In a statement, Esper said Rood had "played a critical role on a wide range of DoD issues including modernizing our nuclear deterrence capability, efforts to increase burden sharing by our NATO allies, our Missile Defense Review and implementing the National Defense Strategy. I wish him all the best in his future endeavors."

Hoffman said that Dr. James Anderson, the current senior official performing the duties of the deputy under secretary of defense for policy, would take on Rood's job until Trump picks a replacement, subject to Senate confirmation.

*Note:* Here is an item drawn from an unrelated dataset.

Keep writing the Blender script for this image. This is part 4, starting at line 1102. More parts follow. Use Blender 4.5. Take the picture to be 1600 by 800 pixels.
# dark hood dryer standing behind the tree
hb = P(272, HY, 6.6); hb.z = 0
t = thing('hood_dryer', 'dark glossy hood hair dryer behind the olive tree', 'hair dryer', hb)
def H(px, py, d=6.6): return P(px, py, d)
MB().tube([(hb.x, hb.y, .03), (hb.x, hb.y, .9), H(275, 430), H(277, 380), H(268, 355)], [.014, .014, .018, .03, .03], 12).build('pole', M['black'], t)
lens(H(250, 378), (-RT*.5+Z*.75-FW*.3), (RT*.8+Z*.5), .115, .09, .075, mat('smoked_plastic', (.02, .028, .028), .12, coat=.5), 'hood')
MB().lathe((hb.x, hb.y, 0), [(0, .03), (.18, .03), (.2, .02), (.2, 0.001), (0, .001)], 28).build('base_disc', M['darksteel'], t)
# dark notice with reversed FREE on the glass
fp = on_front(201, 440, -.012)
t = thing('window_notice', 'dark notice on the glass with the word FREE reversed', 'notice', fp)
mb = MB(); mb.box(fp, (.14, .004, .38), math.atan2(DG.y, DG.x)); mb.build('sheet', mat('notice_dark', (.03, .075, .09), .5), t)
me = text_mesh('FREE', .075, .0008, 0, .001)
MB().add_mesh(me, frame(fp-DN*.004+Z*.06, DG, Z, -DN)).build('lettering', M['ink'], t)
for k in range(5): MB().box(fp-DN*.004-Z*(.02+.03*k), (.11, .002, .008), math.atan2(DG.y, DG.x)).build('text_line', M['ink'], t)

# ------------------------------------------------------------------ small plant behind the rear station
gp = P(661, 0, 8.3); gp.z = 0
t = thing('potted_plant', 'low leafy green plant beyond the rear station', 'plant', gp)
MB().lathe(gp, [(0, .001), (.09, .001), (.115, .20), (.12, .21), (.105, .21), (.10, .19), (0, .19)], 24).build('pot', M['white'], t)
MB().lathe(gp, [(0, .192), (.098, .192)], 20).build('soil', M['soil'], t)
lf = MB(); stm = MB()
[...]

Rood, whose resignation was first reported by CNN, certified last July that Ukraine had met the requirements to receive $250 million in military aid at the same time that the Trump administration was withholding that aid.

Rood's certification appeared to undermine the argument made by Trump's defenders in the impeachment process: that the aid was withheld because of the president's concerns about corruption in Ukraine.

Since his acquittal by the Senate, Trump has moved quickly against those he believes testified unfairly against him in the impeachment process.

Army Lt. Col. Alexander Vindman, a Ukraine and Russia expert on the White House National Security Council staff, was marched out of the White House by the Secret Service. European Union Ambassador Gordon Sondland resigned after being recalled from his post.

Vindman's twin brother, Army Lt. Col. Yevgeny Vindman, a lawyer on the National Security Council, also was ordered to leave.

Rood came to the Defense Department with a wide range of government, Capitol Hill and private-sector experience.

He held positions at the State Department, the White House National Security Council and the CIA, and also worked as an adviser to former Republican Senator Jon Kyl of Arizona. In the private sector, Rood worked for major defense contractors Lockheed Martin and Raytheon.